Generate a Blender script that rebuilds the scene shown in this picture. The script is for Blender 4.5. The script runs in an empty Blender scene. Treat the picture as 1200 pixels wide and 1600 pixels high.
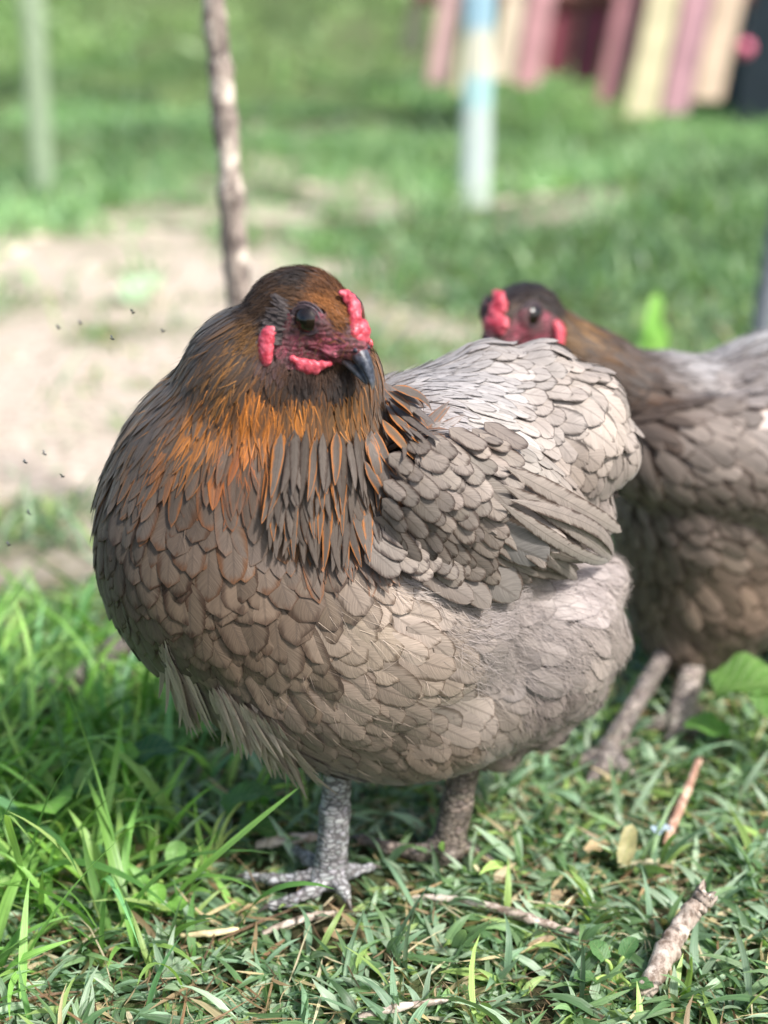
import bpy, math, random
import numpy as np
from mathutils import kdtree, Vector
rng = np.random.default_rng(7)
random.seed(7)

# ------------------------------------------------------------------ camera
SC = bpy.context.scene
H, PITCH, F = 0.45, math.radians(19.5), 2133.0
cam = bpy.data.objects.new('camera', bpy.data.cameras.new('camera'))
SC.collection.objects.link(cam); SC.camera = cam
cam.location = (0, 0, H)
cam.rotation_euler = (math.pi/2 - PITCH, 0, 0)
cam.data.sensor_fit = 'VERTICAL'; cam.data.sensor_height = 36; cam.data.sensor_width = 27
cam.data.lens = 48
cam.data.clip_start = 0.02; cam.data.clip_end = 500
cam.data.dof.use_dof = True
cam.data.dof.focus_distance = 0.648
cam.data.dof.aperture_fstop = 3.8
SC.render.resolution_x, SC.render.resolution_y = 768, 1024

# ------------------------------------------------------------------ light
SUN_EL, SUN_AZ = math.radians(50), math.radians(132)      # azimuth: from +y (away from camera) towards +x (right)
world = bpy.data.worlds.new('World'); SC.world = world; world.use_nodes = True
wn = world.node_tree.nodes; wl = world.node_tree.links
bg = wn['Background']; sky = wn.new('ShaderNodeTexSky')
sky.sky_type = 'NISHITA'; sky.sun_disc = False
sky.sun_elevation = SUN_EL; sky.sun_rotation = SUN_AZ
sky.air_density = 1.0; sky.dust_density = 3.0; sky.ozone_density = 0.6
wl.new(sky.outputs[0], bg.inputs[0]); bg.inputs[1].default_value = 0.11
sd = bpy.data.lights.new('sun', 'SUN'); sd.energy = 3.1; sd.angle = math.radians(6); sd.color = (1, 0.965, 0.915)
sun = bpy.data.objects.new('sun', sd); SC.collection.objects.link(sun)
sdir = Vector((math.sin(SUN_AZ)*math.cos(SUN_EL), math.cos(SUN_AZ)*math.cos(SUN_EL), math.sin(SUN_EL)))
sun.rotation_euler = sdir.to_track_quat('Z', 'Y').to_euler()
SC.view_settings.view_transform = 'Standard'; SC.view_settings.look = 'None'
SC.view_settings.exposure = 1.0; SC.view_settings.gamma = 1
SC.render.engine = 'CYCLES'
SC.cycles.max_bounces = 7; SC.cycles.transparent_max_bounces = 12
SC.cycles.diffuse_bounces = 3; SC.cycles.glossy_bounces = 2; SC.cycles.transmission_bounces = 4
SC.cycles.use_denoising = True

# ------------------------------------------------------------------ projection helpers
sp, cp = math.sin(PITCH), math.cos(PITCH)
def ray(px, py):
    a = (px-600)/F; b = -(py-800)/F
    return np.array([a, cp + b*sp, -sp + b*cp])
def PY(px, py, y):
    d = ray(px, py); t = y/d[1]
    return np.array([0, 0, H]) + d*t
def G(px, py, z=0.0):
    d = ray(px, py); t = (z-H)/d[2]
    return np.array([0, 0, H]) + d*t
def zc(p): return p[1]*cp + (H-p[2])*sp
def pxs(p): return zc(p)/F          # metres per photo pixel at p
def lin(c):
    c = np.asarray(c, float)/255.0
    return np.where(c <= 0.04045, c/12.92, ((c+0.055)/1.055)**2.4)
def nrm(v): return v/np.maximum(np.linalg.norm(v, axis=-1, keepdims=True), 1e-12)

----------

#### SET PROBLEM:
Strip out the pictures and quote the remaining data word for word.

#### EXERCISE ANSWER:
Generate a Blender script that rebuilds the scene shown in this picture. The script is for Blender 4.5. The script runs in an empty Blender scene. Treat the picture as 1200 pixels wide and 1600 pixels high.
import bpy, math, random
import numpy as np
from mathutils import kdtree, Vector
rng = np.random.default_rng(7)
random.seed(7)

# ------------------------------------------------------------------ camera
SC = bpy.context.scene
H, PITCH, F = 0.45, math.radians(19.5), 2133.0
cam = bpy.data.objects.new('camera', bpy.data.cameras.new('camera'))
SC.collection.objects.link(cam); SC.camera = cam
cam.location = (0, 0, H)
cam.rotation_euler = (math.pi/2 - PITCH, 0, 0)
cam.data.sensor_fit = 'VERTICAL'; cam.data.sensor_height = 36; cam.data.sensor_width = 27
cam.data.lens = 48
cam.data.clip_start = 0.02; cam.data.clip_end = 500
cam.data.dof.use_dof = True
cam.data.dof.focus_distance = 0.648
cam.data.dof.aperture_fstop = 3.8
SC.render.resolution_x, SC.render.resolution_y = 768, 1024

# ------------------------------------------------------------------ light
SUN_EL, SUN_AZ = math.radians(50), math.radians(132)      # azimuth: from +y (away from camera) towards +x (right)
world = bpy.data.worlds.new('World'); SC.world = world; world.use_nodes = True
wn = world.node_tree.nodes; wl = world.node_tree.links
bg = wn['Background']; sky = wn.new('ShaderNodeTexSky')
sky.sky_type = 'NISHITA'; sky.sun_disc = False
sky.sun_elevation = SUN_EL; sky.sun_rotation = SUN_AZ
sky.air_density = 1.0; sky.dust_density = 3.0; sky.ozone_density = 0.6
wl.new(sky.outputs[0], bg.inputs[0]); bg.inputs[1].default_value = 0.11
sd = bpy.data.lights.new('sun', 'SUN'); sd.energy = 3.1; sd.angle = math.radians(6); sd.color = (1, 0.965, 0.915)
sun = bpy.data.objects.new('sun', sd); SC.collection.objects.link(sun)
sdir = Vector((math.sin(SUN_AZ)*math.cos(SUN_EL), math.cos(SUN_AZ)*math.cos(SUN_EL), math.sin(SUN_EL)))
sun.rotation_euler = sdir.to_track_quat('Z', 'Y').to_euler()
SC.view_settings.view_transform = 'Standard'; SC.view_settings.look = 'None'
SC.view_settings.exposure = 1.0; SC.view_settings.gamma = 1
SC.render.engine = 'CYCLES'
SC.cycles.max_bounces = 7; SC.cycles.transparent_max_bounces = 12
SC.cycles.diffuse_bounces = 3; SC.cycles.glossy_bounces = 2; SC.cycles.transmission_bounces = 4
SC.cycles.use_denoising = True

# ------------------------------------------------------------------ projection helpers
sp, cp = math.sin(PITCH), math.cos(PITCH)
def ray(px, py):
    a = (px-600)/F; b = -(py-800)/F
    return np.array([a, cp + b*sp, -sp + b*cp])
def PY(px, py, y):
    d = ray(px, py); t = y/d[1]
    return np.array([0, 0, H]) + d*t
def G(px, py, z=0.0):
    d = ray(px, py); t = (z-H)/d[2]
    return np.array([0, 0, H]) + d*t
def zc(p): return p[1]*cp + (H-p[2])*sp
def pxs(p): return zc(p)/F          # metres per photo pixel at p
def lin(c):
    c = np.asarray(c, float)/255.0
    return np.where(c <= 0.04045, c/12.92, ((c+0.055)/1.055)**2.4)
def nrm(v): return v/np.maximum(np.linalg.norm(v, axis=-1, keepdims=True), 1e-12)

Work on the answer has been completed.